Sans même évoquer l’aire linguistique anciennement serbo-croate, les Kosovars et les Albanais se comprennent à 100%, tout comme les Moldaves et les Roumains, et dans une moindre mesure les Macédoniens du Nord et les Bulgares. La réalité ethnique peut servir de terreau à des mouvements irrédentistes, tout comme elle peut servir à rapprocher les peuples de part et d’autre des frontières, en fonction des projets politiques qui parviennent à s’imposer. En cela, il n’y a pas d’exception balkanique. L’Occident européen connait les mêmes phénomènes culturels que les autres parties du globe. Il s’agit de compléter son éducation tout au long de sa vie pour mieux saisir l’ensemble des enjeux politiques du moment, dans toute leur complexité, sans tenter de les simplifier ni de les galvauder, dans un esprit de tolérance et de bienveillance.

La France a récemment changé de politique à l’égard des langues régionales. Naguère, celle-ci était assimilationniste, agressive, violente. « La langue de la République est le français » (le français étant issu du latin et non pas des langues de nos ancêtres les Gaulois et les Francs). Et le francique dans tout ça ? Un danger pour l’unité de la nation ? Mais alors, cette nation n’est-elle pas aussi artificielle que toutes les autres nations construites sur la base de la négation des cultures locales existantes ? Ceux qui craignent le « grand remplacement » ne sont-ils pas ceux qui l’ont naguère cautionné ? « Celui qui parle en Plat ici » sera stigmatisé à l’école comme un voyou. Ailleurs en France ou en Belgique, il aurait été envoyé au coin, puni, humilié. Pour avoir omis d’oublier sa culture familiale une fois franchie la porte de l’école.

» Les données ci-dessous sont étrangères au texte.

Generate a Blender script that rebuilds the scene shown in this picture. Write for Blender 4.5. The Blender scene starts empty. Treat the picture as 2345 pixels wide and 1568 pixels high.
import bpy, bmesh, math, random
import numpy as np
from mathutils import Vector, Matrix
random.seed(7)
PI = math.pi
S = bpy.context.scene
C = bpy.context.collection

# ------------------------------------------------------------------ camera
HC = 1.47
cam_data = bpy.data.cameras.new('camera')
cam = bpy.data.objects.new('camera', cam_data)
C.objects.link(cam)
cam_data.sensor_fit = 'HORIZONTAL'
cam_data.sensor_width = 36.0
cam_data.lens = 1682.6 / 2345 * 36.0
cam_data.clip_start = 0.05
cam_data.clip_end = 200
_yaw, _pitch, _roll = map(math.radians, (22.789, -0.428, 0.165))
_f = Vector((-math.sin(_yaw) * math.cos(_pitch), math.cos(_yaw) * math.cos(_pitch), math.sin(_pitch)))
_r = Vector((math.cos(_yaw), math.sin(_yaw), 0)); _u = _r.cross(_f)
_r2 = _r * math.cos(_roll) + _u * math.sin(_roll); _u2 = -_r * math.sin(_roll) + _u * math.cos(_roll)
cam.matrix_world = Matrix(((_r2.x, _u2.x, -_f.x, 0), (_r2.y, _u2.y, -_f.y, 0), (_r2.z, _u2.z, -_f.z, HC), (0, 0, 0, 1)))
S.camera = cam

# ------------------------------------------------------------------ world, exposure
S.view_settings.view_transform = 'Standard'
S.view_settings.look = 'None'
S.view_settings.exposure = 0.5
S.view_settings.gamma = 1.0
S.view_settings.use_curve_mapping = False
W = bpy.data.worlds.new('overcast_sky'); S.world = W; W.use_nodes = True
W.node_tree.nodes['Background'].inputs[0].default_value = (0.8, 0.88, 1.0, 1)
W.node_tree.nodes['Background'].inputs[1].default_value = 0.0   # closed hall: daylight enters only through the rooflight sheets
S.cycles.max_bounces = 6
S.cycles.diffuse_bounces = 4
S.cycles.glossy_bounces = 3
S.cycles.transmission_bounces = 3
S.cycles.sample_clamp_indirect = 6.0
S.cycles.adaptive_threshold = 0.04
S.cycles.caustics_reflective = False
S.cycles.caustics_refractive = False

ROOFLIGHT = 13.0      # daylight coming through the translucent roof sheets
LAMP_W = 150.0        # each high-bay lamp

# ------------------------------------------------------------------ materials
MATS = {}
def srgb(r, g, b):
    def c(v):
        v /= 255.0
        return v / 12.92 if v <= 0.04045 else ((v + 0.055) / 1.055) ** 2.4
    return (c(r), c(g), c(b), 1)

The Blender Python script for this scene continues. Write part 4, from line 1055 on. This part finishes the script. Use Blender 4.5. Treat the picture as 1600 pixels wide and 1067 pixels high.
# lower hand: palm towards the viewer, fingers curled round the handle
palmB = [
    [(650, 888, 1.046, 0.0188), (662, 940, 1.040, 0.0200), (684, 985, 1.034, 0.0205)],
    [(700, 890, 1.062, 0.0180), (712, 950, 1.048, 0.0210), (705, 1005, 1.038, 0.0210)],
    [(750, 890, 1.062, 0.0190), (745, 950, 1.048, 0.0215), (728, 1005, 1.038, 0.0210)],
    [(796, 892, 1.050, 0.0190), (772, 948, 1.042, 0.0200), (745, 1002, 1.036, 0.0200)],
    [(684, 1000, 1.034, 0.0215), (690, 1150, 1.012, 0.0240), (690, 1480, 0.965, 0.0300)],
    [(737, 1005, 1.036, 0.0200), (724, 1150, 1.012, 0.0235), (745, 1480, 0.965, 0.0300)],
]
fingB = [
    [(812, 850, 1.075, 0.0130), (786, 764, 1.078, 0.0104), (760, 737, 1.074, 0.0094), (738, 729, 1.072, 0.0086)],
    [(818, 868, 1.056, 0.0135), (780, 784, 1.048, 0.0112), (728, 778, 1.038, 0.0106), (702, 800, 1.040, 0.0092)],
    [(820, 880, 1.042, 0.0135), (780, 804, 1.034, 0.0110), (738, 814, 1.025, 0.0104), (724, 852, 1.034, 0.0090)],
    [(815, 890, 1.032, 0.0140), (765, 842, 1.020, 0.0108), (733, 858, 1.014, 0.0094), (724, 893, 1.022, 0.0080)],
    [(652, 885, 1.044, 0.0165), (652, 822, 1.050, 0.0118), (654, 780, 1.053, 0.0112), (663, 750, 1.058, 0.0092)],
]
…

« Aujourd’hui tu as fourré ton Platt dans ta poche sans pour autant parler désormais comme eux » : l’assimilation par la négation de soi-même ne permet pas d’être mieux accepté ni intégré, bien au contraire. « Le bâton rouge dont tu as été gratifié est aujourd’hui plus grand. Il vient plus vite, plus fort et plus haut – sur la tête ».

Dieu merci, les locuteurs du Platt militent en faveur du multilinguisme. Ils n’entendent pas faire de la Lorraine une région où le français serait une langue « étrangère », à l’instar des conservateurs luxembourgeois qui sont persuadés que le Luxembourg est seulement « francographe », mais non francophone (même si le Parlement luxembourgeois fait officiellement partie de l’Assemblée parlementaire de la Francophonie [1]). Le droit de parler en Platt dans les endroits publics, même à l’école, ne signifie pas que l’on réprouve l’usage des autres langues parlées localement, bien au contraire. On n’est jamais mieux défendu soi-même qu’en défendant les autres.